When Does Powering Down Servers Make Sense?
snydeq writes "Powering down servers to conserve energy is a controversial practice that, if undertaken wisely, could greatly benefit IT in its quest to rein in energy costs in the datacenter. Though power cycling's long-term effects on server hardware may be mythical, its effects on IT and business operations are certainly real and often detrimental. Yet, development, staging, batch processing, failover — several server environments seem like prime candidates for routine power cycling to reduce datacenter energy consumption. Under what conditions and in what environments does powering down servers seem to make the most economic and operational sense, and what tips do folks have to offer to those considering making use of the practice?"
There are a number of tools and products out there to assist this.
Consider a large (65k+ employees) company that has a several hundred server implementation that they use to process payroll every two weeks. They use a management tool to power them up on Friday, process payroll over the weekend, and shut them down on Monday. The power and cooling cost impact of these several hundred servers *not* running most of the month (6 or so days a month instead of 31) is huge.

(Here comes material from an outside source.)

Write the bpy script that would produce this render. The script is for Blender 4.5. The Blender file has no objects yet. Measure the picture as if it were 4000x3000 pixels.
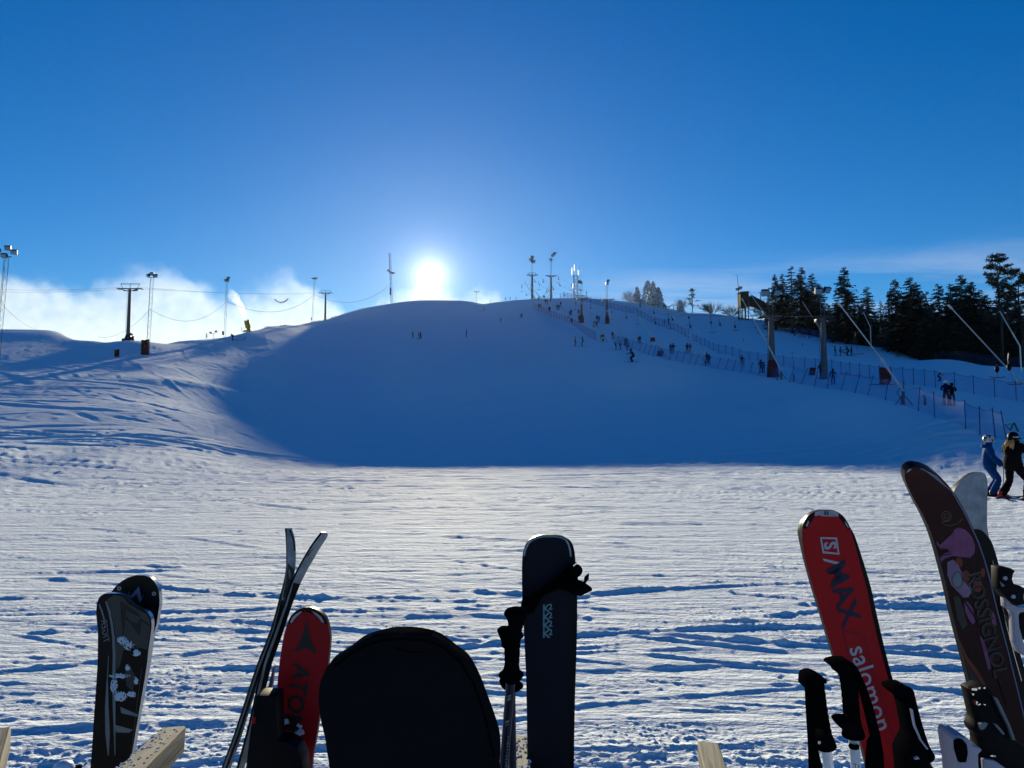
import bpy, bmesh, math, random
import numpy as np
from mathutils import Vector, Matrix, Quaternion

# ------------------------------------------------------------------ camera
SC = bpy.context.scene
COL = SC.collection
R = math.radians
F_PX = 2778.0                 # focal length in pixels of the 4000 px wide photograph
PITCH = 4.1
EYE = 1.7
cam_d = bpy.data.cameras.new('camera')
cam = bpy.data.objects.new('camera', cam_d)
COL.objects.link(cam)
cam.location = (0, 0, EYE)
cam.rotation_euler = (R(90 + PITCH), 0, 0)
cam_d.sensor_width = 36
cam_d.lens = 36 * F_PX / 4000
cam_d.clip_start = 0.05
cam_d.clip_end = 9000
SC.camera = cam

# ------------------------------------------------------------------ sun, sky, exposure
SUN_AZ = -6.65               # degrees, left of the view axis (+Y)
SUN_EL = 12.7
sun_dir = Vector((math.sin(R(SUN_AZ)) * math.cos(R(SUN_EL)), math.cos(R(SUN_AZ)) * math.cos(R(SUN_EL)), math.sin(R(SUN_EL))))
sd = bpy.data.lights.new('sun', 'SUN')
sd.energy = 4.5
sd.angle = R(0.7)
sd.color = (1.0, 0.89, 0.61)
sun = bpy.data.objects.new('sun', sd)
COL.objects.link(sun)
sun.rotation_euler = (-sun_dir).to_track_quat('-Z', 'Y').to_euler()
sun.location = (0, 0, 80)

SC.view_settings.view_transform = 'Standard'
SC.view_settings.look = 'None'
SC.view_settings.exposure = 0.80
SC.view_settings.gamma = 1
SC.view_settings.use_curve_mapping = False
SC.cycles.use_denoising = True
SC.cycles.max_bounces = 6
SC.cycles.diffuse_bounces = 3
SC.cycles.glossy_bounces = 2
SC.cycles.transmission_bounces = 3
SC.cycles.transparent_max_bounces = 24
SC.cycles.volume_bounces = 1
SC.cycles.volume_step_rate = 2.0
SC.cycles.volume_max_steps = 160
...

Another (and also in use by the same company) strategy is to virtualize the OS instances, spin those up and down as necessary, and then use something like VMWare's VMotion to maximize usage of the physical boxes - and again use another tool to power down unneeded compute capacity.
Welcome to the virtual world...
Lots of prerequisites, but when it works, it's pretty freakin' sweet...
-- "Other than that, how was the play Mrs. Lincoln?"